Despite this, designers feel it’s important that games continue to explore these subjects. For board games to be taken as seriously as other creative mediums, the industry must consider the narratives that we consume and co-create.

Are we highlighting the exploitation inherent in colonialism, they ask, or are we romanticising past oppressors? Are we parroting centuries-old stereotypes, or are we creating spaces where the subaltern can speak?

Dennen takes up the theme. “When creating a game about imperial conquest, to what degree is it your responsibility to highlight or expose negative outcomes of that age such as slavery?” he asks. “As long as you have a philosophy driving your design choices, whether others agree with them or not, you have a defensible position to say whatever you want through your games.”

While it seems unquestionable that we can learn a lot about politics and history from games like these, what’s less clear is whether they’re able to address the burning political issues of the day.

Those who’ve played Labyrinth or A Distant Plain may have had a better grasp of the realities of Afghanistan than, it seems, some in government. But what about domestic issues? What about the tide of divisive populism that’s engulfing many Western nations?

It’s something that Memon sees SHASN directly addressing. “It confronts players with the political rhetoric used across the spectrum. Whatever your political beliefs, the game compels you to listen to the other side. It attempts to deconstruct the polarisation problem by breaking down the system that rewards uncompromising, hard-line stands.”

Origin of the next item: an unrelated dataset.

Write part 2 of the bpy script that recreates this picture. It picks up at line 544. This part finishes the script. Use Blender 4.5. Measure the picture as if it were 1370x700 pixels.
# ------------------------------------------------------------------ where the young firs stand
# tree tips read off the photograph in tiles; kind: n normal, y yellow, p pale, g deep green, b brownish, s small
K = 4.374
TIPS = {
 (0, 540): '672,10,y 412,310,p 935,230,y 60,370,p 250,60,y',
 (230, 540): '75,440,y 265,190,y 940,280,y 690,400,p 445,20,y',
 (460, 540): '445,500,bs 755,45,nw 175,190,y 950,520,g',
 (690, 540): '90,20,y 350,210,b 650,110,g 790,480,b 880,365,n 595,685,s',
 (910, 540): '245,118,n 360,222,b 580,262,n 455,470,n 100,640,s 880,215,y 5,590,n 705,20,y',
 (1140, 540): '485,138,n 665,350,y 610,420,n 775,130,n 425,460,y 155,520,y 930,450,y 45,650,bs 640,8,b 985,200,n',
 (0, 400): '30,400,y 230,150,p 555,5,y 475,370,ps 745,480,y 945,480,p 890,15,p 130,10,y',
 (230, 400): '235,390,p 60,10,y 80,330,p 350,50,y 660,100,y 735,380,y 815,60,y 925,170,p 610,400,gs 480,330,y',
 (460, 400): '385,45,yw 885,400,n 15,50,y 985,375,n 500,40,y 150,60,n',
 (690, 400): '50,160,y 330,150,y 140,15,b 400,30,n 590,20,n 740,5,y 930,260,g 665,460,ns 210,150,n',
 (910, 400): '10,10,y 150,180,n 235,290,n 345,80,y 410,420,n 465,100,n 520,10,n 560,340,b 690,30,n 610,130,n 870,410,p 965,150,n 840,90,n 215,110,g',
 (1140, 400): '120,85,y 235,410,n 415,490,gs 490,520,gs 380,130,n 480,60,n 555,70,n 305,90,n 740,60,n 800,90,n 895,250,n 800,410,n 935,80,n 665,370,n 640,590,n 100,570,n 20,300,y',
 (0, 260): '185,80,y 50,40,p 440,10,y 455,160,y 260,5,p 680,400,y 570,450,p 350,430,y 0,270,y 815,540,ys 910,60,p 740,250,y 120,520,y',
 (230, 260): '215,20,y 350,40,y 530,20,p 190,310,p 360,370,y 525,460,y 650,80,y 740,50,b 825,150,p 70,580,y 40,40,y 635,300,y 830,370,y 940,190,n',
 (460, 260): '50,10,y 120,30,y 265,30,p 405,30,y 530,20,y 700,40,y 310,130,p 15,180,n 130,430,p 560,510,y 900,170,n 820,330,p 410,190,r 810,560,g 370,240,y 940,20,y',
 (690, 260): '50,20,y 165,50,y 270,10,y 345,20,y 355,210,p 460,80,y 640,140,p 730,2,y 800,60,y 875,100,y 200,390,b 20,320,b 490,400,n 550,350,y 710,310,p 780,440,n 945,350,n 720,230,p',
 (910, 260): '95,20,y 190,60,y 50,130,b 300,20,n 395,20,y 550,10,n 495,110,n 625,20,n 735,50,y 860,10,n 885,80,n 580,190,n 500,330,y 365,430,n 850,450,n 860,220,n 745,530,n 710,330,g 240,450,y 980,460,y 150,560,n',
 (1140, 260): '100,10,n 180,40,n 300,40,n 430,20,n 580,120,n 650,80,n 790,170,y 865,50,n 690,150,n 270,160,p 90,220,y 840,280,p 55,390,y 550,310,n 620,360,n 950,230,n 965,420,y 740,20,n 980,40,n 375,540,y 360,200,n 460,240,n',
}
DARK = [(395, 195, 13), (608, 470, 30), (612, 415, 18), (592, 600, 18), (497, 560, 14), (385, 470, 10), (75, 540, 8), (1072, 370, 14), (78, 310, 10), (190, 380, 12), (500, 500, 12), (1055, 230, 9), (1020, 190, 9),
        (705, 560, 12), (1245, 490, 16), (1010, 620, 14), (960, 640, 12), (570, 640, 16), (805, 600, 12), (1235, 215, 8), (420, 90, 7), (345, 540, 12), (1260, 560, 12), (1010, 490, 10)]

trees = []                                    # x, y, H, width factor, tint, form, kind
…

Dennen is more circumspect. “Our problems of polarisation can only really be helped by re-examining and working towards recreating how our economies work,” he says.

“Online advertising and the attention economy have spawned a Dante’s Inferno of division and polarisation and it won’t matter how wonderful a board game is, it’s not going to make a dent. But that doesn’t mean we shouldn’t try.”

Five more games to try:

Any of the games mentioned in the feature make a great place to start exploring this corner of gaming. Here are five more worth checking out.

Secret Hitler

In this bluffing game, each player gets a secret role: liberal or fascist. Players then vote on abstract “laws”, with liberals racing to identify fascists before they can seize control of parliament. It’s an illustration of how dangerous populists can hide in plain sight until it’s too late.

Secret Hitler.

This Guilty Land

Cast as abstract concepts, Justice and Oppression, players explore the thesis that the American Civil War was the only means of ending slavery. A third faction, Compromise, shows how well-meaning parties can perpetuate an unethical status quo. There are obvious parallels with the modern fight for equality.

Fire in the Lake

Another Volko Ruhnke game, this is a complex simulation of the Vietnam War. With the US and South Vietnam players limited in the ways they can tackle hidden Communist cadres, it’s a great lesson in the limitations of Western imperialist power.

An Infamous Traffic

An economic game that casts players as profiteers, selling opium in 19th-century China. It is unflinching in its portrayal of colonial history, from missionaries riding on the coat-tails of exploitation to the way players exchange their blood money for trivial gewgaws such as fancy clothes.

The Mechanic Is the Message

This isn’t one game but a series of semi-artistic titles from video game designer Brenda Romero. They include Train, where players must optimise a transport network that’s later revealed to be for Jews in Nazi Germany, and One Falls for Each Of Us that helps players visualise the scale of suffering on the Trail of Tears (the forced displacement of Native Americans in the 19th century), with 50,000 playing pieces.